Fig. 16. Giovanni Antonio Boltraffio, Madonna con il Bambino, 1480 -1485 circa, Milano, Poldi Pezzoli

Tutta questa faccenda è destinata a rimanere una bella ipotesi, certo tra le più accreditate, valide e aggiornate ma pur sempre un’ipotesi. Certo, ancora, non si spiegherebbe il motivo per il quale Leonardo debba aver riproposto la stessa identica opera a distanza di pochi mesi l’una dall’altra per due diversi committenti anche se accomunati, diciamo così, dallo stesso intento celebrativo legato all’Immacolata Concezione. È noto infatti che Leonardo non è un’artista che replica le sue opere. L’unico caso di replica conosciuta è, appunto, la Vergine delle rocce di Londra. La questione tra le due versioni che Ballarin spiega con così tanta cura troverebbe un altrettanto stringente logica se si iniziasse a considerare l’opera della National Gallery di Londra una replica non completamente autografa, seppur di eccezionale bellezza, tratta dai disegni del maestro e direttamente dipendente dalla Versione del Louvre. Già Pietro Cesare Marani ha avanzato in tempi non sospetti il dubbio che la Vergine delle rocce di Londra possa essere il frutto della collaborazione tra Leonardo e la sua più stretta cerchia di allievi. Il maestro la inizia come abbiamo visto entro il 1483, ma i lavori successivi protrattisi fino al 1507-08 devono aver richiesto un consistente aiuto della bottega, tra i cui validi assistenti c’era Giovanni Antonio Boltraffio. Trovo infatti che alcune delle opere di Boltraffio possano essere messe a confronto con alcune parti della Vergine delle rocce di Londra. Basta osservare attentamente la Madonna con il Bambino del Museo Poldi Pezzoli di Milano o la Madonna di Budapest per convincersi che alcune parti dell’opera londinese spettino al migliore degli allievi leonardeschi.

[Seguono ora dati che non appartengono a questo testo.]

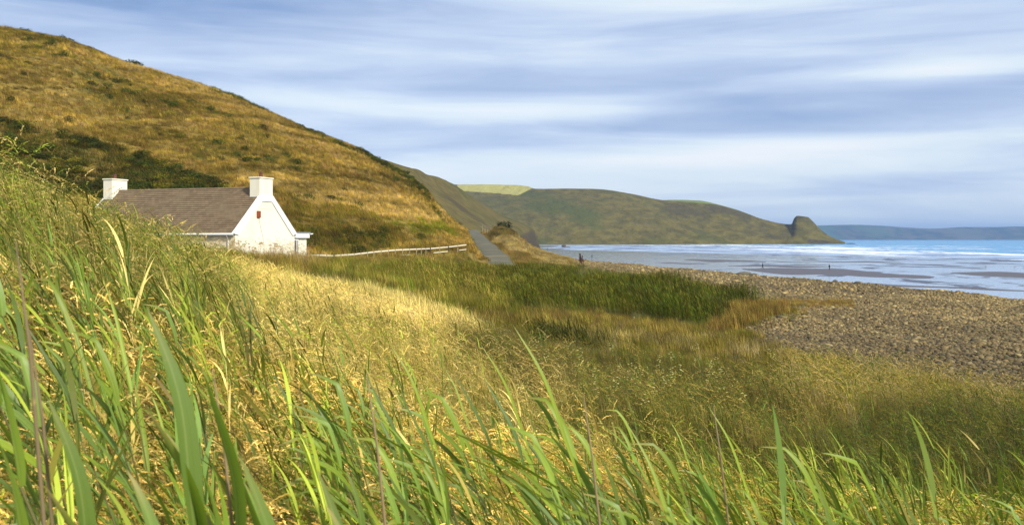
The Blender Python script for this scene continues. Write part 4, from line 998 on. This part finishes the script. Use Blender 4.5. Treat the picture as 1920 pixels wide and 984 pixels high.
def make_reed(seed, L=1.0, nl=7, lw=.03, ll=.42, up=0.0):
    rr = random.Random(seed); e = empty('reed', (0, 0, 0)); c0, c1 = rr.uniform(.0, .1), rr.uniform(.22, .5); pts = []; p = Vector((0, 0, 0)); yaw = math.pi+rr.gauss(0, .25)
    ln = Vector((math.cos(yaw), math.sin(yaw), 0))
    for k_ in range(13):
        pts.append(p.copy()); an = c0+(c1-c0)*(k_/12)**1.4; p = p+Vector((ln.x*math.sin(an), ln.y*math.sin(an), math.cos(an)))*L*.82/12
    MB().tube(pts, [.0038-.002*k_/12 for k_ in range(13)], 6).build('stem', m_stem, e)
    for k_ in range(nl):
        s = .30+.70*k_/(nl-1); b = pts[min(12, int(round(s*12)))]
        y2 = yaw+rr.gauss(0, .4); top = k_ == nl-1
        leaf_mesh('leaf', ll*rr.uniform(.75, 1.15), lw*rr.uniform(.7, 1.15), (rr.uniform(.1, .4) if top else rr.uniform(.4, .9))*(1-up), (rr.uniform(.5, 1.0) if top else rr.uniform(.9, 1.6))*(1-.7*up), y2, rr.uniform(-1.1, 1.1), m_reedb if rr.random() < .35 else m_reed, e, b, rr.random())
    return e
RP = [make_reed(500+i, nl=8+(i % 3), lw=.021+.004*(i % 3), ll=.32+.05*(i % 2)) for i in range(8)]
RP += [make_reed(540+i, nl=6+(i % 3), lw=.026+.004*(i % 2), ll=.22+.04*(i % 2), up=(.35, .8, .5, .7)[i]) for i in range(4)]
used = set()
ENVU = [-100, 0, 60, 140, 320, 520, 600, 700, 850, 1000, 1100, 1200, 1400, 1550, 1650, 1750, 1900, 2050]; ENVV = [360, 390, 400, 500, 490, 500, 590, 640, 640, 640, 700, 715, 760, 745, 790, 850, 850, 840]
def place_reed(i, u, vt, d, label, grp, yrot=0.0, sxy=1.0):
    src = RP[i]
    if i in used:
        e = src.copy(); COL.objects.link(e)
        for ch in [c for c in src.children]:
            c = ch.copy(); COL.objects.link(c); c.parent = e
    else: e = src; used.add(i)
    zt = HC-(vt-HV)/F*d
    x_ = (u-UC)/F*d+(.28 if i < 8 else .22); zg = gz1(x_, d); s = max(.75, min(1.75, (zt-zg)/1.12))
    e.location = (x_, d, zg-.03); e.scale = (s*sxy, s*sxy, s); e.rotation_euler = (0, 0, yrot); tag(e, label, 'reed', grp); return e
rr = random.Random(11)
SPEC = [(9, 325, 480, 1.5, 'tall reed with a broad upright leaf in the left foreground'), (11, 520, 478, 1.6, 'reed with a pair of long pointed leaves below the cottage gable'),
        (8, 60, 385, 1.7, 'tall blurred reed at the left edge reaching up to the hill foot'), (3, 1010, 630, 3.0, 'reed with a bent curving tip left of the meadow flowers'),
        (4, 1600, 735, 3.2, 'reed with upright leaves against the shingle at lower right')]
for q, (u, v, d) in enumerate([(30, 560, 1.3), (120, 640, 1.5), (225, 600, 1.35), (300, 700, 1.2), (410, 620, 1.45), (470, 720, 1.25), (590, 700, 1.5), (680, 780, 1.3), (1230, 800, 1.8), (1500, 800, 1.9)]):
    place_reed(8+q % 4, u, v, d, 'green reed leaning left in the wind in the foreground grass', 'green reeds in the foreground', (-.3, .2, -.1, .35)[q % 4])
for i, u, v, d, lb in SPEC: place_reed(i, u, v, d, lb, None)
for k_ in range(230):
    u = rr.uniform(-60, 1990) if rr.random() < .45 else rr.uniform(560, 1990); d = rr.choice([rr.uniform(1.6, 2.6), rr.uniform(2.2, 4.5), rr.uniform(2.8, 5), rr.uniform(3.5, 7), rr.uniform(3.5, 7)])
    vt = np.interp(u, ENVU, ENVV)+rr.uniform(10, 240)+(60 if d < 2.4 else 0)
    place_reed(rr.choice(range(8) if d > 2.6 else range(8, 12)), u, vt, d, 'green reed leaning left in the wind in the foreground grass', 'green reeds in the foreground', rr.uniform(-.35, .35), rr.uniform(.9, 1.1))
# dead stalks
for k_, (u, v, d, lb) in enumerate([(96, 452, 1.35, 'tallest bare tan stalk, standing at the far left'), (116, 620, 1.5, 'bare tan stalk just right of the tallest stalk'), (455, 690, 1.6, 'bare brown stalk left of the paired reed leaves'),
        (1135, 740, 2.2, 'bare tan stalk at the bottom centre'), (735, 700, 1.9, 'thin tan stalk between the reeds left of centre'), (1372, 760, 2.6, 'thin bare stalk right of the bottom centre')]):
    x_ = (u-UC)/F*d; zg = gz1(x_, d); h_ = HC-(v-HV)/F*d-zg
    o = MB().tube([(.05, 0, -.05), (.035, .02, h_*.35), (.0, -.01, h_*.7), (-.03, 0, h_*.9), (-.05, 0, h_)], [.0045, .004, .0034, .0026, .0008], 7).build('dead_stalk', m_dead, smooth=True); o.location = (x_, d, zg); tag(o, lb, 'stalk')

# ------------------------------------------------------------------ haze
mh, t, out = newmat('sea_haze'); pv_ = t.node('ShaderNodeVolumePrincipled'); pv_.inputs['Color'].default_value = (.26, .52, 1, 1); pv_.inputs['Density'].default_value = 7.5e-5; pv_.inputs['Anisotropy'].default_value = .2
t.link(pv_.outputs[0], out.inputs['Volume'])
hz_ = MB().box(-3200, 16000, -400, 13500, -20, 190).build('haze', mh); tag(hz_, 'thin blue sea haze over the bay', 'haze', kind='stuff')

# ------------------------------------------------------------------ sky and sun
SUN = Vector((.56, -.60, .58)).normalized(); el = math.asin(SUN.z); az = math.atan2(SUN.x, SUN.y)
wd = bpy.data.worlds.new('World'); sc.world = wd; wd.use_nodes = True; t = NT(wd.node_tree); t.n.clear()
out = t.node('ShaderNodeOutputWorld'); bg = t.node('ShaderNodeBackground'); bg.inputs[1].default_value = .1
sky = t.node('ShaderNodeTexSky', sky_type='NISHITA'); sky.sun_disc = False; sky.sun_elevation = el; sky.sun_rotation = az; sky.air_density = 1.0; sky.dust_density = .6; sky.ozone_density = 2
co = t.node('ShaderNodeTexCoord').outputs['Generated']; sx = t.node('ShaderNodeSeparateXYZ'); t.link(co, sx.inputs[0]); X_, Y_, Z_ = sx.outputs
az_ = t.math('ARCTAN2', X_, Y_); el_ = t.math('ARCSINE', Z_)
cv = t.node('ShaderNodeCombineXYZ'); t.link(t.math('MULTIPLY', az_, 1.6), cv.inputs[0]); t.link(t.math('ADD', t.math('MULTIPLY', el_, 9), t.math('MULTIPLY', az_, .15)), cv.inputs[1])
n1 = t.noise(cv.outputs[0], 1.3, 6, .5, .35); n2 = t.noise(t.mapping(cv.outputs[0], (1.1, 1.9, 1), (3, 7, 0)), 1.8, 7, .56, .5)
def gb(u, v, su, sv, tilt=0):
    a0 = math.atan((u-UC)/F); e0 = math.atan((HV-v)/F)
    da = t.math('DIVIDE', t.math('SUBTRACT', az_, a0), su/F); de = t.math('SUBTRACT', el_, e0)
    if tilt: de = t.math('SUBTRACT', de, t.math('MULTIPLY', t.math('SUBTRACT', az_, a0), tilt))
    de = t.math('DIVIDE', de, sv/F)
    return t.math('POWER', 2.718, t.math('MULTIPLY', t.math('ADD', t.math('MULTIPLY', da, da), t.math('MULTIPLY', de, de)), -1))
base = t.math('ADD', t.math('MULTIPLY', n1, .5), t.math('MULTIPLY', n2, .5))
feats = [(960,212,230,22,0,.20),(1720,160,200,20,.02,.22),(1400,290,420,20,.03,.20),(1800,300,300,30,0,.10),(560,190,260,30,-.05,.12),(1150,330,500,40,0,.08),(300,10,420,50,0,-.22),(40,60,200,60,0,-.12),(1250,232,380,22,.02,-.14),(850,160,420,30,0,-.09),(1750,350,180,18,0,-.12),(1750,20,300,40,0,.10),(640,260,200,25,0,-.03),(1000,20,400,40,0,.04),(1450,195,260,14,0,-.08),(1000,270,300,14,.04,-.05)]
acc = base
for u, v, su, sv, ti, am in feats: acc = t.math('ADD', acc, t.math('MULTIPLY', gb(u, v, su, sv, ti), am))
K = 10.0
def kk(c): return tuple(min(1, x) for x in c)
acc = t.math('ADD', t.math('ADD', acc, .105), t.maprange(el_, .12, .02, 0, .08))
cl = t.ramp(acc, [(.24, (.14, .24, .46)), (.38, (.27, .39, .65)), (.50, (.43, .54, .77)), (.60, (.57, .68, .88)), (.72, (.76, .86, .95)), (.88, (.93, .96, 1))])
cl = t.mix(t.maprange(el_, .28, .75), cl, (.74, .75, .77))  # unseen sky higher up, whitened to make the ambient light neutral
hsv = t.node('ShaderNodeVectorMath', operation='SCALE'); t.link(cl, hsv.inputs[0]); hsv.inputs['Scale'].default_value = K
t.link(t.mix(.88, sky.outputs[0], hsv.outputs[0]), bg.inputs[0]); t.link(bg.outputs[0], out.inputs[0])
sl = bpy.data.lights.new('sun', 'SUN'); sl.energy = 5.0; sl.angle = R(4); sl.color = (1, .945, .82); so = bpy.data.objects.new('sun', sl); COL.objects.link(so)
so.rotation_euler = SUN.to_track_quat('Z', 'Y').to_euler()

# ------------------------------------------------------------------ camera
cam = bpy.data.cameras.new('camera'); co_ = bpy.data.objects.new('camera', cam); COL.objects.link(co_); sc.camera = co_
co_.location = (0, 0, HC); co_.rotation_euler = (R(90), 0, 0); cam.sensor_width = 36; cam.lens = 36*F/1920; cam.shift_y = -(492-HV)/1920
cam.clip_start = .1; cam.clip_end = 60000; cam.dof.use_dof = True; cam.dof.focus_distance = 45; cam.dof.aperture_fstop = 9
sc.render.engine = 'CYCLES'; sc.cycles.diffuse_bounces = 3; sc.cycles.max_bounces = 6
sc.view_settings.view_transform = 'Standard'; sc.view_settings.look = 'None'; sc.view_settings.exposure = 0.12; sc.view_settings.gamma = 1
sc.render.resolution_x = 1024; sc.render.resolution_y = 524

Fig. 17. Giovanni Antonio Boltraffio, Madonna con il Bambino, 1490-1495 circa, Budapest, Museum of Fine Arts

Questa intricata questione è destinata a non trovare una chiusa, in quanto pensate se una delle opere più eccezionali della National Gallery di Londra che si è da sempre creduta del Maestro di Vinci dovesse a un tratto cambiare attribuzione mettendo in didascalia un testo che suoni così: Leonardo Da Vinci e Bottega: Giovanni Antonio Boltraffio? Sarebbe per il museo londinese una vera catastrofe visto che la National Gallery vanta quell’unico capolavoro presunto di mano del solo Leonardo.

Ma visto che siamo giunti nel pericolosissimo campo delle attribuzioni e un poco della semantica, sarà meglio cambiare argomento e volgere la nostra attenzione verso altri orizzonti.